Worth another airing

I wrote the post below about 2 years ago or so, and it seems even more applicable today, where it seems that the human race is so unconscious in thought and so plugged into the collective mind that we are no longer curious at all. We blindly accept anything and everything without question.

“Fish Don’t Know They’re In Water”

I was listening to a James Altucher podcast and his guest used a great quote ‘fish don’t know they’re in water’. They are surrounded by it and therefore they don’t see it.

The monoculture that has seemingly and happily been adopted by the human race en masse in the global village that our world has become, has led most to not see the ‘water’ they are in.

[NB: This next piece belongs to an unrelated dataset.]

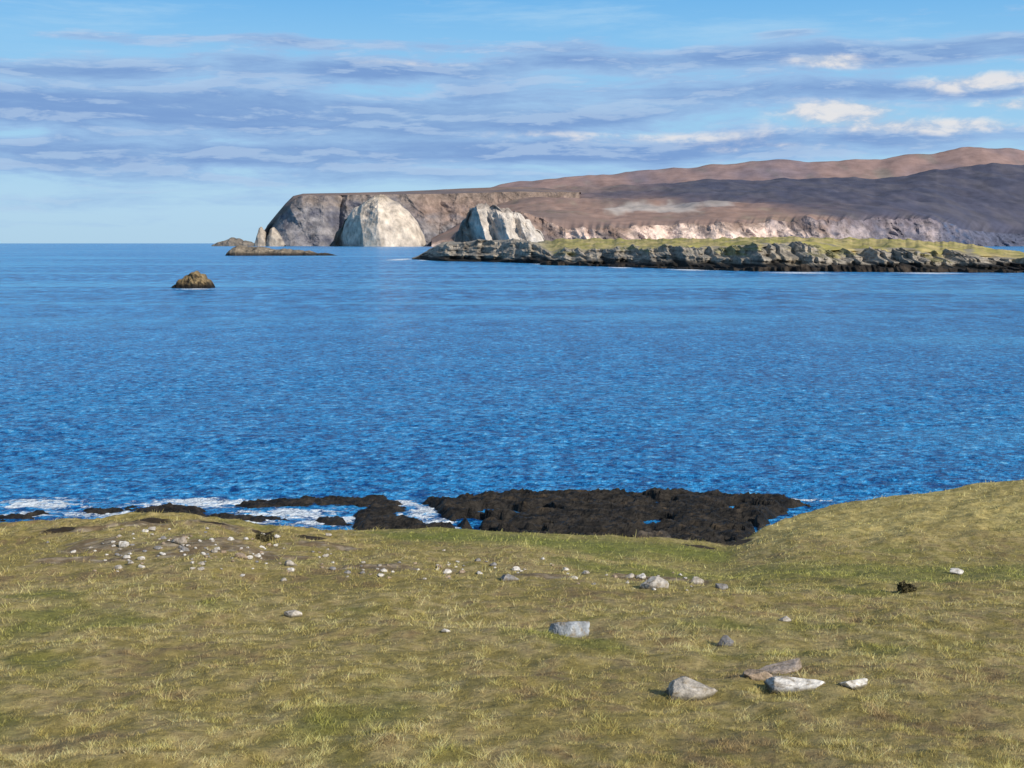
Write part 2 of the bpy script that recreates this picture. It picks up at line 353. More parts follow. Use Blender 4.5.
# ------------------------------------------------------------------ far land: lofts; distance haze is mixed into the moor and hill colours
def prof(pts, px, d):
    py = np.interp(px, [a for a, _ in pts], [b for _, b in pts])
    dd = np.broadcast_to(d, px.shape)
    return py, np.array([P(a, b, q)[2] for a, b, q in zip(px, py, dd)])
def loft(par, px, d, H, setback, ridge_d, ridge_z, colf, colm, mc, mm, nc=36, ni=60, A=30, L=80, seed=1, B=20, LB=400, back=1500, cname='cliff', mname='moorland', strata=.25, nf=0, fs=60, FA=1.6, fz=1.0, zL=1.2, sm=20, terr=0, shear=0.):
    d = np.broadcast_to(d, px.shape).astype(float)
    X0 = (px-512)/F*d*1.005; n = len(px)
    H = np.maximum(H, 1.0)
    tt = np.linspace(0, 1, nc)[:, None]
    z = -3+(H[None]+3)*tt; x = np.broadcast_to(X0[None], z.shape).copy()
    xs_ = x+shear*z
    g = ridged(xs_/L, z/(L*zL), seed, 5, .6); st = fbm(x/(L*3), z/(L*.22), seed+5., 3)
    taper = np.minimum(1, H/60)[None] if A > 8 else np.minimum(1, H/6)[None]
    prog = tt+0*z
    if terr:
        q = tt*terr+1.3*fbm(x/(L*4), 0*z, seed+6., 3); prog = lerp(tt, np.clip((np.floor(q)+sstep(.55, 1., q-np.floor(q))-1.3*fbm(x/(L*4), 0*z, seed+6., 3))/terr, -.1, 1.1), .8)
    y = d[None]+setback*prog*taper-A*g*taper*(1-.35*tt)+A*strata*st*taper
    fc = facet(xs_, z*fz, nf, fs, seed) if nf else 0*z
    y = y-A*FA*fc*taper*(1-.3*tt)
    x = x+A*.5*fbm(x/L, z/L, seed+9., 4)*taper
    z = z+A*.12*fbm(x/(L*.4), z/L, seed+3., 4)*tt*taper
    sh = g*.5+(fc-.45)*1.2
    Vc = np.stack([x, y, z], -1)
    o1 = mesh_obj(cname, Vc.reshape(-1, 3), gridf(nc, n), mc, par, {'Col': colf(x, y, z, tt*np.ones_like(z), sh, px[None]*np.ones_like(z)).reshape(-1, 3)}, smooth=False)
    s = np.linspace(0, 1, ni)[:, None]**1.4
    rd = np.broadcast_to(ridge_d, px.shape)[None]
    k = sstep(0, .12, s)
    yt = lerp(y[-1][None], smooth1(y[-1], sm)[None], k); zt = lerp(z[-1][None], smooth1(z[-1], sm)[None], k); xt = lerp(x[-1][None], (X0/d*smooth1(y[-1], sm))[None], k)
    yy = yt+(rd-yt)*s; xx = xt*(yy/yt)
    e = np.sin(np.pi*s)
    zz = zt+(ridge_z[None]-zt)*s+B*e*fbm(xx/LB, yy/LB, seed+2., 5)+B*.5*np.minimum(s*4, 1)*fbm(xx/(LB*.3), yy/(LB*.5), seed+4., 3)
    sb = np.linspace(0, 1, 8)[1:, None]
    yb = yy[-1][None]+back*sb; zb = zz[-1][None]*(1-sb**1.5)-10*sb; xb = xx[-1][None]*(yb/yy[-1][None])
    xx = np.concatenate([xx, xb]); yy = np.concatenate([yy, yb]); zz = np.concatenate([zz, zb]); ss = np.concatenate([s, 1+sb])*np.ones_like(zz)
    o2 = mesh_obj(mname, np.stack([xx, yy, zz], -1).reshape(-1, 3), gridf(len(zz), n), mm, par, {'Col': colm(xx, yy, zz, ss, px[None]*np.ones_like(zz)).reshape(-1, 3)})
    return o1, o2
# far hills
par = empty('hills')
tag(par, 'long reddish brown ridge of distant hills rising to the right', 'hills', kind='structure')
px = np.linspace(470, 1330, 420)
ridge = [(470, 192), (500, 185.5), (540, 179), (600, 174), (680, 168), (720, 164), (750, 160.5), (775, 159), (800, 161), (840, 161), (875, 159), (890, 156), (930, 152.5), (955, 148), (975, 147), (1000, 149.5), (1030, 152), (1330, 165)]
_, rz = prof(ridge, px, 15000.)
def cF(x, y, z, t_, g, p): return np.zeros(x.shape+(3,))+ca(.2, .15, .14)
def mF(x, y, z, s, p):
    n = fbm(x/900, y/1400, 4.1, 4); n2 = fbm(x/300, y/700, 7.1, 4)
    c = lerp(ca(.29, .195, .175), ca(.20, .16, .185), sstep(-.2, .4, n+.3*n2)[..., None])
    return lerp(c, ca(.20, .185, .155), sstep(.1, .5, n2)[..., None]*.6)
loft(par, px, 12000., np.full(len(px), 60.), 200, 15000., rz, cF, mF, M_cliff, M_moor, nc=6, ni=70, B=70, LB=1100, seed=3.3, cname='lower_slope', mname='hillside')
# headland
par = empty('headland'); tag(par, 'high brown headland ending in grey sea cliffs at its left tip', 'headland', kind='structure')
px = np.linspace(261, 580, 420)
top = [(261, 243), (264, 238), (268, 227), (272, 222), (278, 213), (283, 209), (288, 203), (292, 197), (297, 194.5), (306, 193.5), (318, 194.5), (340, 193.5), (380, 193), (420, 192.5), (470, 191), (520, 189.5), (580, 190)]
_, h1 = prof(top, px, 9000.)
_, r1 = prof([(261, 242.5), (270, 225), (288, 203), (296, 195), (306, 192.5), (340, 192), (380, 191), (420, 189.5), (470, 187), (520, 185.5), (545, 187), (580, 191)], px, 9600.)
def cH(x, y, z, t_, g, p):
    n = fbm((x+.6*z)/90, z/60, 3.1, 5)
    c = lerp(ca(.09, .09, .115), ca(.25, .23, .23), sstep(-.45, .5, n*1.2+.5*g)[..., None])
    gr_ = sstep(.2, .8, t_+.5*n)*sstep(395, 425, p)
    c = lerp(c, ca(.24, .17, .14), gr_[..., None])
    return lerp(c, ca(.21, .16, .13), (sstep(.65, 1, t_+.4*n)*.75)[..., None])
def mH(x, y, z, s, p):
    n = fbm(x/300, y/300, 5.2, 4)
    return lerp(ca(.23, .16, .13), ca(.16, .13, .13), sstep(-.3, .3, n)[..., None])
d1 = 9000+np.interp(px, [261, 272, 284, 300, 322, 340, 345, 425, 440, 460, 580], [420, 240, 100, 40, 0, 140, 60, 60, 160, 120, 200])
loft(par, px, d1, h1, 280, 9800., r1, cH, mH, M_cliff, M_moor, nc=70, ni=16, A=26, L=110, seed=1.7, B=4, nf=80, fs=130, FA=3.2, zL=.7, fz=1.5, shear=.5)
# moor with lower cliffs
par = empty('moorland_coast'); tag(par, 'broad brown moor above a band of pale low cliffs behind the island', 'coast', kind='structure')
px = np.linspace(432, 1330, 900)
top = [(432, 243), (450, 238), (470, 225), (520, 211), (545, 218), (560, 227), (600, 228.5), (640, 226.5), (690, 224), (740, 222), (800, 219.5), (850, 219), (890, 218), (920, 217), (945, 222), (962, 228), (985, 232), (1024, 234), (1330, 236)]
d2 = smooth1(6800+np.interp(px, [432, 560, 700, 820, 1000, 1330], [600, 0, 100, 200, 1500, 2600]), 25)+60*np.sin(px/17.)
_, h2 = prof(top, px, d2)
h2 = h2+34*fbm(px/16., 0, 2.7, 4)*np.clip(h2/60, 0, 1)*(1-.7*sstep(930, 1000, px))
_, r2 = prof([(432, 241), (450, 225), (470, 205), (500, 194), (540, 188), (600, 187), (640, 184), (680, 182.5), (710, 179.5), (760, 180), (820, 177.5), (870, 178.5), (900, 175), (930, 168.5), (960, 167.5), (985, 164), (1024, 164.5), (1330, 168)], px, 11000.)
def cL(x, y, z, t_, g, p):
    n = fbm(x/60, z/26, 8.1, 5); n3 = fbm(x/150, z/160, 1.9, 3)
    c = lerp(ca(.17, .135, .13), ca(.70, .53, .44), sstep(-.4, .4, n+.6*g+n3*1.3)[..., None])
    c = lerp(c, ca(.25, .17, .135), (sstep(.55, 1.0, t_+.6*n-.5*n3)*.9)[..., None])
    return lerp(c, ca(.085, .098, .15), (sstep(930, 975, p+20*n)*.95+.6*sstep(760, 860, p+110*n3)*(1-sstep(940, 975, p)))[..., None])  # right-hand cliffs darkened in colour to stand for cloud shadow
def mL(x, y, z, s, p):
    n = fbm(x/520, y/1300, 2.2, 4); n2 = fbm(x/170, y/500, 6.2, 5)
    c = lerp(ca(.31, .20, .16), ca(.215, .155, .135), sstep(-.3, .35, n+.3*n2)[..., None])
    c = lerp(c, ca(.27, .22, .145), (sstep(.05, .45, n2)*.5)[..., None])
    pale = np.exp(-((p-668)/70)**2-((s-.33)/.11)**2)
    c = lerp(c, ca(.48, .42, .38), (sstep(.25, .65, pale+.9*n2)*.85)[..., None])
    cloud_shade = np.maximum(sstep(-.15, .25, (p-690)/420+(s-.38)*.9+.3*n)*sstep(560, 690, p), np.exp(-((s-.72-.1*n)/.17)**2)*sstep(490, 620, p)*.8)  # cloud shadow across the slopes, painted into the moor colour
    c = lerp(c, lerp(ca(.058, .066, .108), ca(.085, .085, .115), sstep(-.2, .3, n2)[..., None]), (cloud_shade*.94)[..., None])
    return c
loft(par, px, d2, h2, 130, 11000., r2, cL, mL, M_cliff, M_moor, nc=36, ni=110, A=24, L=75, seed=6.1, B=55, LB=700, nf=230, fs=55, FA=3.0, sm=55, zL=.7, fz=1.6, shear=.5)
# bluffs, stacks, islets
def mound(name, pts, d, depth, mat, colf, n=90, rows=60, A=1., L=3., seed=1., parent=None, power=.5, plan=None, smooth=False, nf=30, fs=None, FA=1.5, jag=.0, shear=0.):
    px = np.linspace(pts[0][0], pts[-1][0], n); py, h = prof(pts, px, d); h = np.maximum(h, .02)
    if jag: h = np.maximum(.02, h+jag*fbm(px/(pts[-1][0]-pts[0][0])*14, 0, seed, 4)*np.minimum(1, h/(.3*h.max())))
    v = np.linspace(-1, 1, rows)[:, None]
    w = np.clip(h/h.max(), 0, 1)**.45
    s = np.clip(1-np.abs(v)**2.2, 0, 1)**power
    base = -.06*h.max()
    z = base+(h[None]-base)*s
    x = np.broadcast_to(((px-512)/F*d)[None], z.shape).copy()
    yl = depth*v*(.25+.75*w[None]); y = d+yl
    if plan:
        pxs = px[None]+shear*z/d*F
        y = y+np.interp(pxs, [a for a, _ in plan], [b for _, b in plan])*(v < .3)
    xs_ = x+shear*z
    g = ridged(xs_/L, z/(L*1.1)+yl/L*.4, seed, 5, .55); f = fbm(x/L, yl/L, z/L+seed, 4)
    fc = facet(xs_, z+yl*.5, nf, fs or L*1.3, seed, 1.3)
    e = np.minimum(1, h[None]/(.15*h.max()))*np.ones_like(z)
    y = y-A*(g+FA*2*(fc-.4))*e*np.sign(-v+1e-3)*(1-np.exp(-8*(1-np.abs(v))))*0.9
    x = x+A*.45*f*e; z = z+A*.3*fbm(x/L*1.7, yl/L*1.7, z/L+seed+4, 4)*e*(s > .02)
    c = colf(x, yl, z, z/h.max(), g*.5+(fc-.4), f)
    return mesh_obj(name, np.stack([x, y, z], -1).reshape(-1, 3), gridf(rows, n), mat, parent, {'Col': c.reshape(-1, 3)}, smooth)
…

This is the danger of not being curious, not questioning, accepting and complying with the one voice, the one picture, you become blind to the real world.

This creates a distorted society where some humans matter and some don’t.

Jump out the water, maybe you’re not a fish.

Sitting by the fire

When we step away from everything and take a moment to pause, we realise just how much we miss on a day-to-day basis stuck in front of our screens, whether it’s our Mac or our smartphone, we are consumed by digital images, text and videos. We are adrift in an artificial world that is a simple extension of our own egoic mind, often seeking what we think we don’t have to be happy.

Take a moment by the lake, the sea, a river, in a park, in the garden, sit in front of the fire. Just listen, notice our breathing, notice smells, listen for sounds in the background. That background that contains the world, the real present moment world, is there always, it’s that we do not notice it.

Sitting by the fire is good for the soul, good for realising that life is a conscious moment now, that lasts forever. When we appreciate now our suffering subsides and our joy and peacefulness grows.